Having read the Old Testament, every last word of it, having encountered stories like the one in Judges 19 of the Levite who dismembers his concubine after she is gang-raped, or Amnon’s rape of his half-sister Tamar, or Dinah’s brothers’ refusal to allow her to be married after she is raped, or Lot offering to let the men of Sodom and Gomorrah rape his daughters if they will refrain from raping the angels sent to visit him by God, or the elders of Israel who arranged to let the daughters of Shiloh be kidnapped, raped and married off against their will to the outlaw tribe of Benjamin (whose own women had all been murdered already in a nasty war against the rest of Israel) as part of a subterfuge to protect the men of Israel from violating their oath never to “give” their daughters in marriage to Benjamin, etc., etc., I don’t generally consider the Old Testament a likely source for worthwhile in formation on admirable ways to treat women. But Proverbs 31, the chapter that asks the question “Who can find a virtuous woman? for her price is far above rubies”—or, to use the currency of Johnny Lingo, greater than an entire herd of cattle—actually gets some things right. Initially I included the phrase “a price far above rubies” in my title for its precious, limitless, and metaphorical valuation of women as contrasted to the concrete specificity of eight prosaic cows, but the verses that follow contain substantive ideas about female identity. 

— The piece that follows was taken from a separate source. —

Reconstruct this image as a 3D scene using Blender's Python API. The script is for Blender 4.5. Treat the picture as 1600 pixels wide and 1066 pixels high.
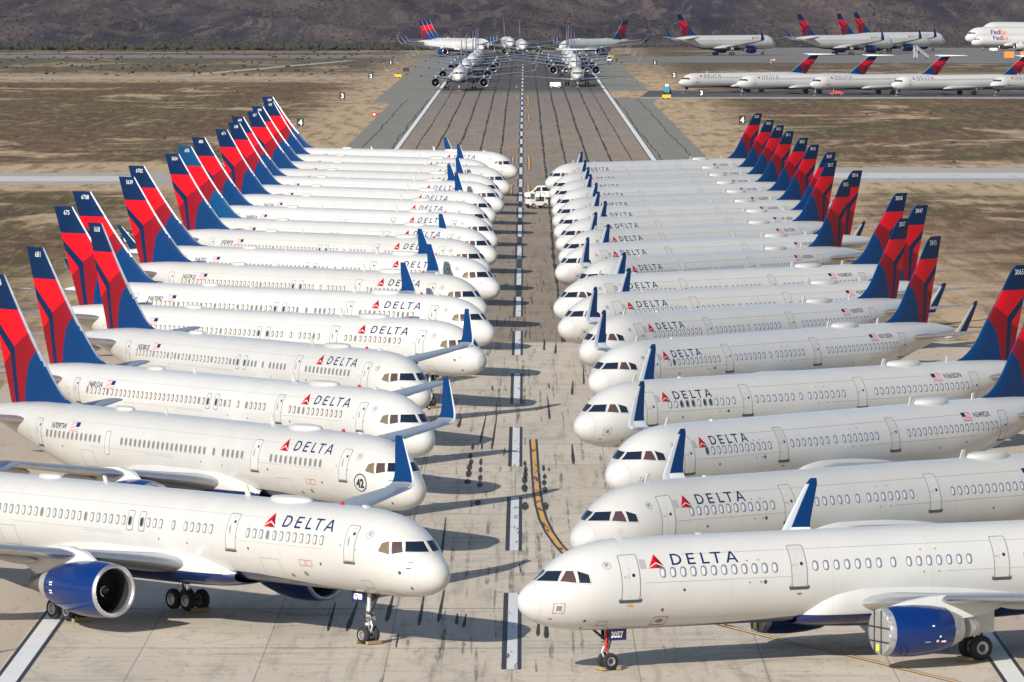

While I must quibble with the notion that particular traits rather than personhood itself make a woman priceless, I can’t fault the worthiness of the attributes that Proverbs 31 suggests women cultivate, including trustworthiness, generosity, honesty, resourcefulness, industry, shrewdness, strength, wisdom, kindness, courage. The chapter points out that “favor [or charm] is deceitful, and beauty is vain [and insubstantial],” and closes by suggesting that the best way to honor a great woman and reveal her worth is to “give her of the fruit of her hands; and let her own works praise her in the gates” (Prov. 31:31). 

In other words, the best way to foster self-esteem and reveal the inherent worth of women is to educate them. Help them develop their talents and acquire skills—not just domestic skills valuable at home, but skills that command respect in the world at large. Do not tell women that their worth is determined by the wealth spent by their husbands to purchase or pamper them. Instead, let women retain the fruits of their hands, the results of their work. Make women’s personal achievements, rather than personal beauty, the foundation of their self-worth and their worth in the communities to which they belong. And retire completely the notion that it’s affirming or “cute” to buy or sell women for any sum.